• Things people have said...

    "teeming with fertile ideas"
    Mark Morris, Music Magazine

    "a cassette of sensations", "as brassy as a honky-tonk toccata"
    Ronald Hambleton, The Toronto Star

    "three well-contrasted and clever evocations"
    Stephen Pedersen, Halifax Chronicle Herald

    "...the ensuing evocation of New York in 1953 was trite, and somewhat chronologically dubious in its use of 1960s free-jazz clichés"
    Alex Varty, Georgia Straight

    "turned out to be more adventurous in its juxtaposition of spontaneous rhythmic gestures"
    William Littler, The Toronto Star

    "Bob Pritchard's Breathe on Me (Breath of God...) is an ethereal soundscape."
    Tiina Kiik The World of the Wholenote

    "Some attendees will be irritated by the rather progressive nature of the music performed"
    Anonymous reviewer for CHI conference proposals, Vancouver 2011

    "Image, sound and live performance earned enthusiastic applause and multiple curtain calls for the three well-contrasted and clever evocations of Tokyo 1969 (Ginza-gone-Reno glitz), Roma 1908 (Wistfully pastoral, with neo-Euro-industrial overtones) and New York 1953 (Real gone hep cats 2 a.m. Greenwich Village, yeah, man, go-go-go … )"
    Stephen Pedersen, Halifax Herald Ltd.

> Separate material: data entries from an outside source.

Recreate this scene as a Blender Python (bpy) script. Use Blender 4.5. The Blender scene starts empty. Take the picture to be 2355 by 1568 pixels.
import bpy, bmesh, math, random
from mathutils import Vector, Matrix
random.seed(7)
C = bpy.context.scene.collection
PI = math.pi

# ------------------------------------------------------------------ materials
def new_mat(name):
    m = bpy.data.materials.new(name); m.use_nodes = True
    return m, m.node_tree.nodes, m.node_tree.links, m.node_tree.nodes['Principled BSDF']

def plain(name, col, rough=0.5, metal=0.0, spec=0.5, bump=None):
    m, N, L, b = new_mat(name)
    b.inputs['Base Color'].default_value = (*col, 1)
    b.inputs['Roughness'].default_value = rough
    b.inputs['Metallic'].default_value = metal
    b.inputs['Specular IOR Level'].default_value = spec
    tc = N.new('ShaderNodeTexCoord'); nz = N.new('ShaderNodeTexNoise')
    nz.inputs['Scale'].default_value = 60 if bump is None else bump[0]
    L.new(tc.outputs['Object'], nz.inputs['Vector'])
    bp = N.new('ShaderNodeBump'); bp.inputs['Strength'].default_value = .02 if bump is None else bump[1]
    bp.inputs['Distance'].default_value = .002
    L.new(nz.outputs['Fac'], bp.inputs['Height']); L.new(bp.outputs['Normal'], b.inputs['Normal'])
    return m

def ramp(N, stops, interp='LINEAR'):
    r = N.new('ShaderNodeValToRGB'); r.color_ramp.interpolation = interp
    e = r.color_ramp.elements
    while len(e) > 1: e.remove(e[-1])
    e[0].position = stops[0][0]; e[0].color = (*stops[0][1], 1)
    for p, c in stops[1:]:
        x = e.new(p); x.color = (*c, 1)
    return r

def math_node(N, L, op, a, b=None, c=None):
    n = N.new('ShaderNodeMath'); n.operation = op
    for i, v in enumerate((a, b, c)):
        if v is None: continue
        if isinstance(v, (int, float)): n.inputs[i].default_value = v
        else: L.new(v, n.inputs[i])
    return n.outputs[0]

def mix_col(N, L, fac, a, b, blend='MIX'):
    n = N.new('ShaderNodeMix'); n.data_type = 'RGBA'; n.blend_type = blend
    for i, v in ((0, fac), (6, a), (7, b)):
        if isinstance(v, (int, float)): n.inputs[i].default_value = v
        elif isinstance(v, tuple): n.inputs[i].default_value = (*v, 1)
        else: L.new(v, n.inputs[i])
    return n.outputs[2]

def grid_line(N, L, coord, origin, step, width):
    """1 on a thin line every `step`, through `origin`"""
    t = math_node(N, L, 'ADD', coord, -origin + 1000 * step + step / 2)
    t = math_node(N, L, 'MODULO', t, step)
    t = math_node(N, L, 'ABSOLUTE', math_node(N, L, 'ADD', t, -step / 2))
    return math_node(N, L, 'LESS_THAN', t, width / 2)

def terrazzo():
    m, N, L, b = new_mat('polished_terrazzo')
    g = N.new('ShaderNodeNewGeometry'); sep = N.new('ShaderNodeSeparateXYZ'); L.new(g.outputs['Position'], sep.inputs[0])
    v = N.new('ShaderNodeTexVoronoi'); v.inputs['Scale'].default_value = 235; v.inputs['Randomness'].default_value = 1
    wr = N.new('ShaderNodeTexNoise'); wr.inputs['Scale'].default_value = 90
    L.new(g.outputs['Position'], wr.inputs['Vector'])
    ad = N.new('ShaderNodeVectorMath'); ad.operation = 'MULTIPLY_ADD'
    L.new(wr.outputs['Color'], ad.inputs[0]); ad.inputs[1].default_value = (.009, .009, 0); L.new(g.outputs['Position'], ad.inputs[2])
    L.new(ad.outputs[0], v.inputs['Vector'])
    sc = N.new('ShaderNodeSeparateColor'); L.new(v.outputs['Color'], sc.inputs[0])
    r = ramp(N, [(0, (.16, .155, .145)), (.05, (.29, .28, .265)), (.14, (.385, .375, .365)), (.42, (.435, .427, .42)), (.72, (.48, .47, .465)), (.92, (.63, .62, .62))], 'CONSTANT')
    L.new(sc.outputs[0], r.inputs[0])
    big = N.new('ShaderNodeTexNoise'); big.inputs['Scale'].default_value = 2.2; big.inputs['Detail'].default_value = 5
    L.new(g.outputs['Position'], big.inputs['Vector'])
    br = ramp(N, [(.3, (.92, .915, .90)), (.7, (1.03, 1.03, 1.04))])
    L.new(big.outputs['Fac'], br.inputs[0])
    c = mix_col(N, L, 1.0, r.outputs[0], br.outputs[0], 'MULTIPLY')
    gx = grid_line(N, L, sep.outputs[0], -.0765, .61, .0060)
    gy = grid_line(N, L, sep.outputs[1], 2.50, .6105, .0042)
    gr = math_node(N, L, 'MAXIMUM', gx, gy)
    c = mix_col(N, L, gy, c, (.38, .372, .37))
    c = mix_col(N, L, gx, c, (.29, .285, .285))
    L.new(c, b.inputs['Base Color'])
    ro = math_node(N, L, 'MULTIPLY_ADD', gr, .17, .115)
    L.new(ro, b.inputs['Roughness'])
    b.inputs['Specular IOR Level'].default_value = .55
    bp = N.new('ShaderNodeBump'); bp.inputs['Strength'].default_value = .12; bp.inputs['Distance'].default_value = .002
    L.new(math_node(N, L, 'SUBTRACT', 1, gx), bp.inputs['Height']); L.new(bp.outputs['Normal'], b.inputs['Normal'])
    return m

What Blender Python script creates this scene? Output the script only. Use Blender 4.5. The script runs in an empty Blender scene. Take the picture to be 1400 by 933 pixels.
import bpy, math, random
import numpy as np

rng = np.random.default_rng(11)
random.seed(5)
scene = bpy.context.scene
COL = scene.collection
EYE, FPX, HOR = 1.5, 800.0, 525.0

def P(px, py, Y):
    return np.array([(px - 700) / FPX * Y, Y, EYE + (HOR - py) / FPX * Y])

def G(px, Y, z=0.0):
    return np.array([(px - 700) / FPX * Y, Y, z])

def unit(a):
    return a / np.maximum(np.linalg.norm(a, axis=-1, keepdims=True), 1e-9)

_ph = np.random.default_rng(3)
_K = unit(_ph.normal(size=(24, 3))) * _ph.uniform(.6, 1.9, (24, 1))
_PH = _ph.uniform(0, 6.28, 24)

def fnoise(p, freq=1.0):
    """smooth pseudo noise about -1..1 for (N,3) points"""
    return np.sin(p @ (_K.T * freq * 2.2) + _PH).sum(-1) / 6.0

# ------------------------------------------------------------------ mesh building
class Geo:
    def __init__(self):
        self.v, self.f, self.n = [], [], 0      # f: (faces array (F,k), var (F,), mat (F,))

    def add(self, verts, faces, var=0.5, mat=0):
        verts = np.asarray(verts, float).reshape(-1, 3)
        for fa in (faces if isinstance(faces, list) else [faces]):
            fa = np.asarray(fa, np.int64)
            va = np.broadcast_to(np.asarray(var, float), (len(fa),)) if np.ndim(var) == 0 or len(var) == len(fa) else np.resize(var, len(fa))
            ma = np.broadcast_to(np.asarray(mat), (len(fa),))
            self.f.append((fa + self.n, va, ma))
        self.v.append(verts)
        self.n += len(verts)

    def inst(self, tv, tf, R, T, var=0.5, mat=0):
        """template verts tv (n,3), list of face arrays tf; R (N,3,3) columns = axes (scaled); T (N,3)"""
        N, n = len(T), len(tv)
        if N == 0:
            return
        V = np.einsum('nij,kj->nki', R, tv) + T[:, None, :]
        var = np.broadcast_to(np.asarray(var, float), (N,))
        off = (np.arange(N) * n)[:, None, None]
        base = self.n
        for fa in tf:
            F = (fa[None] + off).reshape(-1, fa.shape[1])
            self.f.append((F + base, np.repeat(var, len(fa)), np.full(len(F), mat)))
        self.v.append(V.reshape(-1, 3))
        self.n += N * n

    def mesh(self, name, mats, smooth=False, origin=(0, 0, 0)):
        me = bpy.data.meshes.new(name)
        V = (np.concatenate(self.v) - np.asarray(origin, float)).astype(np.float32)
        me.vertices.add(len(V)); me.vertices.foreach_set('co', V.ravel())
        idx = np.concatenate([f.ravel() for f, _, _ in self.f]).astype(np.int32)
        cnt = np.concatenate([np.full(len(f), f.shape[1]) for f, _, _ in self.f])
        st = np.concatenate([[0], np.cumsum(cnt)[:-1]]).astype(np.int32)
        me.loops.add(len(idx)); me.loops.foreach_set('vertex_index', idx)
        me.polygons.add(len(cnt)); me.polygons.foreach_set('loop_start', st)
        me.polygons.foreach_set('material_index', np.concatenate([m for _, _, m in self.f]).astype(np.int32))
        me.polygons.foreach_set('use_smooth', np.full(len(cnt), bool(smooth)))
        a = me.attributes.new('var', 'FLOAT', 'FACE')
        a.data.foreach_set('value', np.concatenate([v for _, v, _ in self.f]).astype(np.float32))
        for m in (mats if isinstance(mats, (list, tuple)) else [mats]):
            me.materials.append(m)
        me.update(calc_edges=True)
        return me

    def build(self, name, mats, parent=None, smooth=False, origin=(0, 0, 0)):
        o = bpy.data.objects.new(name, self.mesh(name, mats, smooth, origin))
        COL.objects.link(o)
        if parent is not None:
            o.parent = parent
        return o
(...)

    "Pritchard’s Washed upped the ante by adding video to his amplified trio of horn, violin and percussion. Vertical explosions of ink unfurling in water filled the screen, gradually turning blood red with repetition, followed by vividly processed figurative imagery. Pritchard may have overplayed his hand with this stuff, which I found took a bit too much of my attention away from his gnarly resonant score"
    Robert Everett-Green, Toronto Globe and Mail

    "UBC music prof Robert Pritchard's computer-assisted Breathe on Me, replete with video close-ups of piercings, skin, and scar tissue..."
    Alexander Varty, Georgia Straight

    " 那Robert Pritchard作曲的《想家》(Homesick)帶出的則是在異鄉遭遇不平待遇的深刻處境,19世紀中國移民飽受人頭稅之苦,部分被關押在當時在維多利亞的監獄。作曲家多年前參觀時發現牆上刻滿了老移民留下的中國詩,透露了絕望、憤怒、和渴望獲得平等等心情。 作曲家在這些詩中獲得了靈感,希望透過二胡和鋼琴在文化及情感上的衝突有所發揮,在透過兩種弦樂器的擊、勾、拉等技法,表現出沉重黑暗,而非溫馨的思鄉之情。曲罷,聽眾彷彿更加進入了當年老移民遭不平等待遇處境的心情,震撼程度超過文字和言語。 "

    [Robert Pritchard’s Homesick is a composition that tells the tales of unfairness experienced by Chinese immigrants on a foreign land. In the 19th century, Chinese immigrants in Canada were forced to endure the bitterness and difficulties of head taxes payments. Some of these immigrants were even sent to the prison in Victoria. The ideas for this piece came to Dr. Pritchard many years ago, when he visited a historical museum themed on Chinese Immigrant, where Dr. Pritchard witnessed poems carved onto the walls by Chinese immigrants of their time. These poems deeply expressed the immigrants’ hopelessness, anger, and their thirst for equality. Inspired by these poems, and the selection of two culturally diverse instruments with intensely contrasting timbres - erhu and piano, through the use of hammering, pulling, and picking of the strings on these two instruments, Dr. Pritchard hoped to express the Chinese immigrants’ dark and bitter longing for their homeland through this composition. As the music ends, listeners would have experience once again, the bitter feeling of inequality once experienced by the Chinese immigrants, the emotions of which cannot be expressed on paper, nor in words.]